Retournement. Pour la Russie, connue comme particulièrement répressive jusqu'alors, c'est un retournement frappant, sur le papier du moins. «L'Etat russe a enfin compris que sa politique de répression n'avait pas de sens et lui coûtait très cher, se félicite Lev Levinson, responsable de l'association Pour une nouvelle politique de la drogue, qui a beaucoup milité pour cet assouplissement. Le ministère de la Santé et l'office fédéral de lutte contre la drogue étaient contre, mais le ministère de la Justice s'est finalement imposé car cela va permettre de vider les prisons de dizaines de milliers de détenus emprisonnés pour détention de toutes petites quantités de drogue.» Selon le ministère de la Justice, les prisons russes compteraient jusqu'à 300 000 prisonniers poursuivis pour possession ou trafic de drogue. Le nombre de drogués russes, en forte augmentation depuis dix ans, est aujourd'hui officiellement estimé à 4 millions.
«Ils ont déjà libéré pas mal de gens, observe Dmitri Blagovo, responsable de la permanence de Mytichtchi, installée en banlieue, juste à la sortie de Moscou, car la capitale russe ne permet pas l'échange de seringues sur son sol. Je connais notamment un détenu qui avait été pris avec une ou deux doses sur lui et condamné à sept ans de prison ferme : il vient d'être libéré.» Pour autant, Dmitri, grand militant de la cause des drogués russes, n'est pas convaincu par cette réforme : «D'abord, ces drogués que l'on libère d'un coup, sans aucun accompagnement social, risquent fort de retourner là d'où ils viennent.
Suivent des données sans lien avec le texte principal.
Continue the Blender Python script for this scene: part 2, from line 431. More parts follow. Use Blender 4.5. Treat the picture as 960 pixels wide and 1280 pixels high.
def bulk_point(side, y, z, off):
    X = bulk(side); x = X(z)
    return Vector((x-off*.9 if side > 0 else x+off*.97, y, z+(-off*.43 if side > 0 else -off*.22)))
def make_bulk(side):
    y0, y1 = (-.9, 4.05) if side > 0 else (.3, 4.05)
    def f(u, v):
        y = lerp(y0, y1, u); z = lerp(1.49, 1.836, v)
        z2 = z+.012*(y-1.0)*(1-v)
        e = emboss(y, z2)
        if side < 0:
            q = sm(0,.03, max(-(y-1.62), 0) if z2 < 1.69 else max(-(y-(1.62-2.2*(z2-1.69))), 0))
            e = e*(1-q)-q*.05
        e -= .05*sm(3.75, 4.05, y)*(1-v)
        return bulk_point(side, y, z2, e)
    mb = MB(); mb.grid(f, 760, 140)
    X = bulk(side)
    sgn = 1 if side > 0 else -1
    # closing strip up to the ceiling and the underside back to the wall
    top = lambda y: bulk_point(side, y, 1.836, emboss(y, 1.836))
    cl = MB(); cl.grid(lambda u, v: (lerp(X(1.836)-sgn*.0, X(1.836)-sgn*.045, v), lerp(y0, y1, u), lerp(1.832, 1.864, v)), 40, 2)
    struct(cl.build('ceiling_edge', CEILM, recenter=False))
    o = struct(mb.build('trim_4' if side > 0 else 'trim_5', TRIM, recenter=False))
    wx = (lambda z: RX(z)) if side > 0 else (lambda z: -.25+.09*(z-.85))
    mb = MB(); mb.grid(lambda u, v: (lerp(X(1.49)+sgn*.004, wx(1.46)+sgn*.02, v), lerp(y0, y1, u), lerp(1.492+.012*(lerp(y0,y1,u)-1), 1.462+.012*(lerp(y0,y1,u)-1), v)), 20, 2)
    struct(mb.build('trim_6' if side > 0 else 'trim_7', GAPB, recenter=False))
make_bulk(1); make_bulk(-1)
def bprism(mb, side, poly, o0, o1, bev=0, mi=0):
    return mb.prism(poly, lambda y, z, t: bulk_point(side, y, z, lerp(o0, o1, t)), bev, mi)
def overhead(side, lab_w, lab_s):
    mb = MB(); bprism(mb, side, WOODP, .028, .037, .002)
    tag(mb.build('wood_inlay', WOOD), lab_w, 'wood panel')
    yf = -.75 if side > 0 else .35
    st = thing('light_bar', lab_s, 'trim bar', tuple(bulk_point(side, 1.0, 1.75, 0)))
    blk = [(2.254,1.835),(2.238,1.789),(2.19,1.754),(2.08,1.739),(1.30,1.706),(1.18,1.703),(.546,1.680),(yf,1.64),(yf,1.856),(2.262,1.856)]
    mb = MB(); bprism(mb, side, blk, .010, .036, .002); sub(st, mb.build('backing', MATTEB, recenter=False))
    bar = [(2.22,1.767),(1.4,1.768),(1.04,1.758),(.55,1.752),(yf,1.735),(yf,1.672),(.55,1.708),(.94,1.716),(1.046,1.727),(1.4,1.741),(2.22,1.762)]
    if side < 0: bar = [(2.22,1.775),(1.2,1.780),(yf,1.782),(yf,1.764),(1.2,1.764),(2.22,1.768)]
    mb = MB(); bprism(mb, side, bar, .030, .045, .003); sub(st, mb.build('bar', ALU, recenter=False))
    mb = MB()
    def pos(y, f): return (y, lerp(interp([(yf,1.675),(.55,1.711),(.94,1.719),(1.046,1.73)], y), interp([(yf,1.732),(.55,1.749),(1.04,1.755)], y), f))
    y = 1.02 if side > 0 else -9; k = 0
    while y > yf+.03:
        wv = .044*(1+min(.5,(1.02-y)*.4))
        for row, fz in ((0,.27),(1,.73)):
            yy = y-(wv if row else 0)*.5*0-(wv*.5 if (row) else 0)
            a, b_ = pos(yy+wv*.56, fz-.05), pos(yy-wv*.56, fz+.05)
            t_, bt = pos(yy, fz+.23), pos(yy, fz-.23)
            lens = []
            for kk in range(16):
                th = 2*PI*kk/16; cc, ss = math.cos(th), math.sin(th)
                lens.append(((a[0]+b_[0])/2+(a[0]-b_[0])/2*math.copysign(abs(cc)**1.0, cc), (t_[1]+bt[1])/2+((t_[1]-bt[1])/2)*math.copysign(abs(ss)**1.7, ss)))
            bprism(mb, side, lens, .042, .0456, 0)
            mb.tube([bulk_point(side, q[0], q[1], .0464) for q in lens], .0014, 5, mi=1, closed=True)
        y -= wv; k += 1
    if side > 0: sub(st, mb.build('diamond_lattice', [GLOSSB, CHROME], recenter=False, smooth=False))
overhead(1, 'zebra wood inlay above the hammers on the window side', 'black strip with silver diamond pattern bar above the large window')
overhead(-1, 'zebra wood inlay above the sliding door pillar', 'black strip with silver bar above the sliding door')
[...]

Pendant leurs années de prison, ils ont achevé de devenir de parfaits bandits et ils ont toutes les chances de se faire reprendre maintenant pour vols ou autres crimes.» «Ensuite, poursuit Dmitri, fort de plusieurs années d'expérience, le vrai problème de la drogue en Russie, ce sont les flics qui profitent du trafic et qui ne renonceront certainement pas si facilement à leurs rackets.»
Les habitués de la permanence de Mytichtchi racontent le marchandage incessant avec les policiers censés les «contrôler» : «Les tarifs sont connus de tout le monde, raconte l'un, drogué et fier de l'être. Si tu paies directement le flic qui t'arrête dans la rue, tu peux t'en tirer pour 30 dollars. S'il t'emmène au commissariat, ce sera 500 dollars pour en ressortir. Si une enquête est ouverte, ça passe à 1 000 ou 2 000 dollars pour la refermer. Et si tu vas jusqu'au tribunal, il te faudra 10 000 dollars pour faire classer ton affaire.» Un autre, ancien drogué lui-même, opine : «C'est ça, la réalité de la lutte antidrogue en Russie, et nous n'avons guère espoir que cela change de sitôt. Tant que les policiers auront besoin de remplir leurs quotas d'arrestations ou d'améliorer leurs salaires, ils n'auront qu'à nous mettre 1 gramme d'héroïne dans les poches, et ils continueront d'arrêter qui bon leur semble.»
Optimisme. Si la plupart des drogués russes, vidés par ce qu'ils ont vécu ces dernières années, ont perdu espoir, les responsables d'association sont plus optimistes, pour les générations futures du moins : «La décriminalisation des petits consommateurs va nous ouvrir plus de possibilités d'action, espère Alexandre Tsekhanovitch, responsable d'une ONG à Saint-Pétersbourg. Le travail de prévention et de réhabilitation devrait être plus facile maintenant.